L’Angola est devenu en outre un eldorado pour les travailleurs étrangers, et point important, pour les travailleurs européens, Portugais en premier lieu. En effet, plus de 150 000 travailleurs portugais y travaillent officiellement, sans compter les citoyens portugais en situation irrégulière, reconduits de temps à autre à la frontière. L’Angola est par ailleurs devenu l’un des principaux pays investisseurs étrangers d’un Portugal en crise, faisant que celui-ci n’a jamais autant dépendu de son ancienne colonie.

En dehors des énormes opportunités d’affaires qu’offre l’Angola, pour la France il s’agit aussi vraisemblablement de tenter de jouer sur le terrain de la Chine. Car en effet, l’Empire du milieu est le premier partenaire économique et commercial de l’Angola.
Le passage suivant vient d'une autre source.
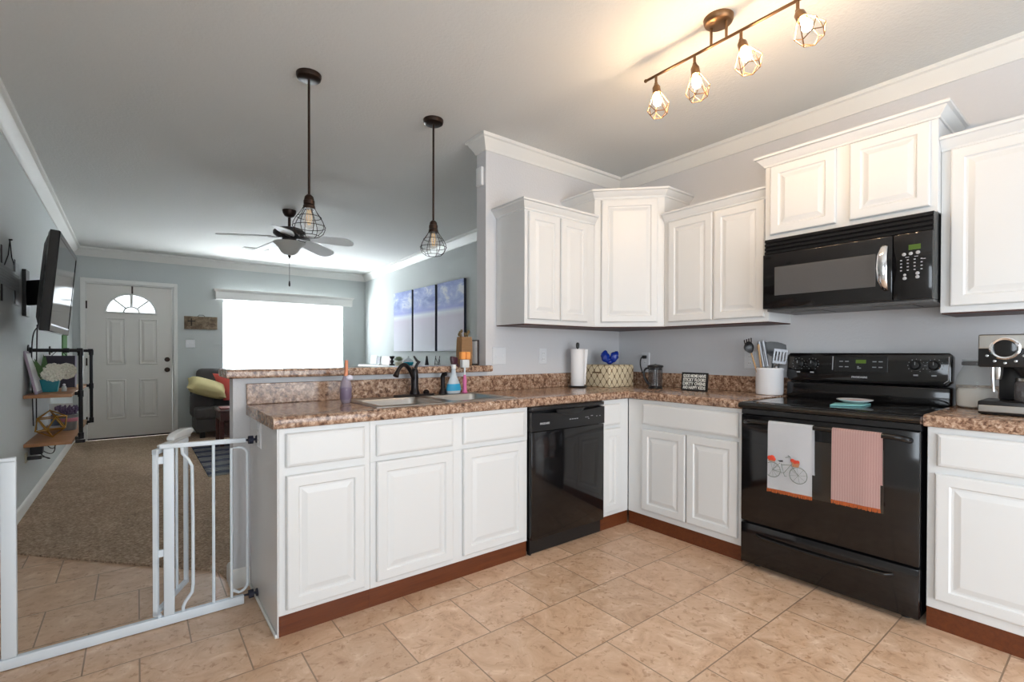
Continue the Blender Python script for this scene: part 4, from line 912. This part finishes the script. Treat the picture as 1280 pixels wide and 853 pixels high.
part(t, 'cage', mb, BRONZE)
bl = part(t, 'bulb', MB().lathe([(.013, -.7205), (.014, -.735), (.024, -.760), (.030, -.785), (.027, -.808), (.014, -.824), (.001, -.828)], (0, 0, 0), 18, cap=False), BULBG)
mb = MB()
for k in range(4): a = k*PI/2; mb.tube([(.008*math.cos(a), .008*math.sin(a), -.725), (.014*math.cos(a), .014*math.sin(a), -.765), (.006*math.cos(a), .006*math.sin(a), -.805)], .0016, 5)
part(bl, 'filament', mb, FILAM)
t.location = (-2.590, -.020, H)
dup(t, (-1.812, .020, H), 'bronze rod pendant with unlit wire cage beside the kitchen wall end')

# ------------------------------------------------------------------ ceiling fan
fx, fy = -2.095, 2.480; fz = ceil_z(0, fy)
t = thing('ceiling_fan', 'living room ceiling fan with white blades and frosted bowl light', 'ceiling fan', (fx, fy, fz))
part(t, 'canopy', MB().lathe([(.001, -.075), (.018, -.075), (.045, -.060), (.062, -.030), (.066, -.001), (.001, -.001)], (fx, fy, fz), 28), BRONZE)
part(t, 'downrod', MB().cyl((fx, fy, fz-.075), (fx, fy, 2.440), .014), BRONZE)
PEWT = mat('dark_pewter', (.055, .052, .050), .35, .6)
part(t, 'motor', MB().lathe([(.001, 2.440), (.055, 2.440), (.115, 2.428), (.150, 2.400), (.152, 2.372), (.120, 2.345), (.080, 2.330), (.066, 2.322), (.066, 2.298), (.001, 2.298)], (fx, fy, 0), 36), PEWT)
FANB = mat('white_fan_blade', (.84, .84, .83), .5)
for k in range(5):
    a = math.radians(-37.5 + 72*k); dx, dy = math.cos(a), math.sin(a)
    B_ = Fr((fx, fy, 2.345), (dx, dy, -.10), (-dy, dx, -.26), (-dy*.26, dx*.26, 1))
    br = part(t, 'blade_iron', MB().hexa([B_.p(*q) for q in ((.085, -.018, -.004), (.20, -.030, -.004), (.20, .030, -.004), (.085, .018, -.004), (.085, -.018, .002), (.20, -.030, .002), (.20, .030, .002), (.085, .018, .002))]), PEWT, False)
    pts = [(.17, -.060), (.30, -.078), (.50, -.088)] + [(.565+.085*math.sin(q), -.088*math.cos(q)) for q in [PI*i/10 for i in range(11)]] + [(.50, .088), (.30, .078), (.17, .060)]
    part(t, 'blade', MB().prism(pts, .003, .010, B_), FANB, False)
part(t, 'light_bowl', MB().lathe([(.060, 2.297), (.150, 2.290), (.152, 2.284), (.105, 2.240), (.080, 2.195), (.050, 2.168), (.012, 2.160), (.001, 2.160)], (fx, fy, 0), 32, cap=False), mat('frosted_bowl_glass', (.55, .55, .52), .4))
part(t, 'finial', MB().lathe([(.001, 2.1605), (.012, 2.1605), (.016, 2.15), (.006, 2.14), (.008, 2.132), (.001, 2.126)], (fx, fy, 0), 14), PEWT)
part(t, 'pull_chain', MB().cyl((fx, fy, 2.1255), (fx, fy, 1.905), .0022, n=6).lathe([(.001, 1.905), (.006, 1.90), (.010, 1.87), (.008, 1.85), (.001, 1.846)], (fx, fy, 0), 10), PEWT)
mb = MB(); vz = ceil_z(0, 4.47)
mb.box(-2.20, -1.90, 4.40, 4.55, vz-.012, vz+.001); mbv = MB()
t = thing('ceiling_vent', 'white ceiling air vent above the living room', 'vent', (-2.05, 4.47, vz-.012))
part(t, 'frame', mb.bevel(.003, 1), TRIM, False)
for k in range(8): mbv.box(-2.18, -1.92, 4.415+.0155*k, 4.423+.0155*k, vz-.0155, vz-.0121)
part(t, 'louvres', mbv, TRIM, False)

# ------------------------------------------------------------------ safety gate
GY = -.187
t = thing('safety_gate', 'white metal baby gate with its door standing open', 'gate', (-3.4, GY, 0))
part(t, 'bottom_rail', MB().box(-3.962, -2.934, GY-.013, GY+.013, .003, .042).bevel(.003), GATEW, 35)
part(t, 'post', MB().box(-3.731, -3.689, GY-.012, GY+.012, .0425, .772).bevel(.004), GATEW, 35)
part(t, 'post', MB().box(-3.241, -3.202, GY-.012, GY+.012, .0425, .764).bevel(.004), GATEW, 35)
part(t, 'top_rail', MB().box(-3.962, -3.689, GY-.012, GY+.012, .7725, .786).bevel(.003), GATEW, 35)
rl = MB(); rl.hexa([(-3.255, GY-.011, .7645), (-2.925, GY-.011, .757), (-2.925, GY+.011, .757), (-3.255, GY+.011, .7645), (-3.255, GY-.011, .784), (-2.925, GY-.011, .777), (-2.925, GY+.011, .777), (-3.255, GY+.011, .784)])
part(t, 'top_rail', rl.bevel(.003), GATEW, 35)
part(t, 'side_post', MB().box(-3.962, -3.940, GY-.011, GY+.011, .0425, .772), GATEW, 35)
for x in (-3.88, -3.81): part(t, 'bar', MB().cyl((x, GY, .0425), (x, GY, .7725), .0065, n=10), GATEW)
part(t, 'bar', MB().cyl((-3.055, GY, .0425), (-3.055, GY, .758), .0065, n=10), GATEW)
part(t, 'bar', MB().tube([(-3.174, GY, .762), (-3.172, GY, .735), (-3.150, GY, .705), (-3.137, GY, .675), (-3.134, GY, .45), (-3.134, GY, .15), (-3.138, GY, .115), (-3.162, GY, .080), (-3.171, GY, .060), (-3.171, GY, .0425)], .0068, 10), GATEW, True)
part(t, 'loop_frame', MB().tube([(-2.984, GY, .0425), (-2.984, GY, .735)] + [(-2.984+.030+.036*math.sin(a), GY, .700+.036*math.cos(a)) for a in [PI/2*k/5 for k in range(6)]] + [(-2.918, GY, .64), (-2.918, GY, .13)] + [(-2.954+.036*math.cos(a), GY, .115-.036*math.sin(a)-.02) for a in [PI/2*k/5 for k in range(6)]] + [(-2.979, GY, .075)], .0062, 10), GATEW, True)
for z, w_ in ((.766, .022), (.0365, .022)):
    part(t, 'pressure_mount', MB().lathe([(.001, 0), (.019, 0), (.019, .020), (.006, .021), (.006, .030), (.017, .031), (.019, .0375), (.001, .0375)], (-2.913, GY, z), 16, (1,0,0)).cyl((-2.936, GY, z), (-2.912, GY, z), .005), mat('navy_rubber_knob', (.010, .013, .035), .5), True, 'dark blue tension knob')
for z in (.74, .06): part(t, 'wall_foot', MB().lathe([(.001, 0), (.018, 0), (.018, .006), (.008, .008), (.008, .0255), (.001, .0255)], (-3.9875, GY, z), 14, (1,0,0)), WHITE)
# the swung-open door, hinged at the right hand post
GD = Fr((-3.268, GY-.004, 0), (.42, .907, 0), (0,0,1), (.907, -.42, 0)); gl = .300
gd = part(t, 'gate_door', MB().fbox(GD, -.010, .010, .055, .762, -.009, .009).fbox(GD, gl-.010, gl+.010, .055, .762, -.008, .008).fbox(GD, -.010, gl+.010, .0535, .075, -.009, .009).fbox(GD, -.010, gl+.010, .742, .764, -.010, .010).bevel(.002, 1), GATEW, False)
for u in (.10, .20): part(gd, 'bar', MB().cyl(GD.p(u, .0752, 0), GD.p(u, .7418, 0), .0062, n=10), GATEW)
part(gd, 'latch_handle', MB().fbox(GD, .04, gl+.03, .7645, .776, -.013, .013).prism([(.14, .7765), (.32, .7765), (.355, .790), (.335, .806), (.25, .812), (.17, .806), (.14, .792)], -.017, .017, GD).bevel(.004), mat('grey_white_latch_plastic', (.66, .67, .67), .4), 35, 'chunky white plastic latch')
part(t, 'hinge_pin', MB().cyl((-3.256, GY, .0425), (-3.256, GY, .0535), .008, n=10).box(-3.262, -3.2395, GY-.005, GY+.005, .30, .33).box(-3.262, -3.2395, GY-.005, GY+.005, .70, .73), GATEW, False)

# ------------------------------------------------------------------ left wall: television, shelf and sign
t = thing('television', 'flat black television tilted on the left wall above the pipe shelf', 'television', (XL, 1.65, 1.30))
TF = Fr((-3.738, 1.16, 1.302), (0,1,0), (.052, 0, .60), (.60, 0, -.052)); tw_, th_ = 1.0, .60
part(t, 'screen_frame', MB().panel(TF, 0, tw_, 0, th_, [(.02, -.055), (0, -.045), (0, -.006), (.004, 0), (.032, 0), (.036, -.004), (.037, -.004)]), BLACK, 30)
part(t, 'screen', MB().panel(TF, .0372, tw_-.0372, .048, th_-.0372, [(0, -.006), (0, -.0025)]), mat('dark_screen_glass', (.03, .03, .03), .08, spec=.9), False)
part(t, 'lower_bezel', MB().fbox(TF, .0375, tw_-.0375, .0375, .0475, -.006, -.001), SILVER, False)
part(t, 'rear_cover', MB().panel(Fr(TF.p(0,0,0), TF.U, TF.V, TF.W), .03, tw_-.03, .03, th_-.03, [(0, -.056), (.05, -.075), (.16, -.090), (.17, -.090)]), BLACKM, 30)
part(t, 'wall_mount', MB().box(XL+.0006, XL+.022, 2.16, 2.30, 1.44, 1.78).hexa([(-3.966, 2.18, 1.52), (-3.966, 2.24, 1.52), (-3.83, 2.06, 1.52), (-3.83, 2.0, 1.52), (-3.966, 2.18, 1.70), (-3.966, 2.24, 1.70), (-3.83, 2.06, 1.70), (-3.83, 2.0, 1.70)]), BLACKM, False)
t = thing('television_cable', 'two thin black cables hanging from the television down to the pipe shelf', 'cable', (-3.97, 2.4, .6))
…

Forte de sa présence via ses milliards d’investissements, la Chine est également représentée à travers ses nombreux concitoyens présents dans le pays (plus de 250 000 selon les sources occidentales). Pour la France, dont la présence est de plus en plus contestée au sein de ses anciennes colonies francophones et avec le système de la Françafrique de plus en plus remis en cause, l’Angola représente une occasion d’étendre encore plus son influence.

 Qu’en sera-t-il en réalité ? Difficile à dire. Malgré les atouts que la France possède dans un certain nombre de domaines, l’approche adoptée sera probablement décisive. Car si la Chine, qui ne compte nullement lâcher ses intérêts en Afrique en général et en Angola en particulier, et qui a depuis longtemps fait du continent africain l’une de ses priorités en matière de politique extérieure, a très souvent su trouver la bonne approche avec ses partenaires africains, la France elle, habituée à bien souvent simplement dicter ses désirs dans ses anciennes possessions, aura beaucoup de mal à faire de même en Angola. Il faut quand même bien le rappeler, l’Angola fait partie de ces pays sur le continent africain ayant toujours su défendre avec ardeur leur souveraineté.

L’histoire relativement récente de l’Angola (longue guerre d’indépendance contre le Portugal, puis très longue et dévastatrice guerre civile) lui ont appris à défendre coûte que coûte ses intérêts, où que ce soit et avec qui que ce soit. La France saura-t-elle éviter avec l’Angola les erreurs commises (et qu’elle commet encore) avec bon nombre d’autres pays africains et s’y imposer ? Telle est la question. On en saura beaucoup plus dans un avenir proche.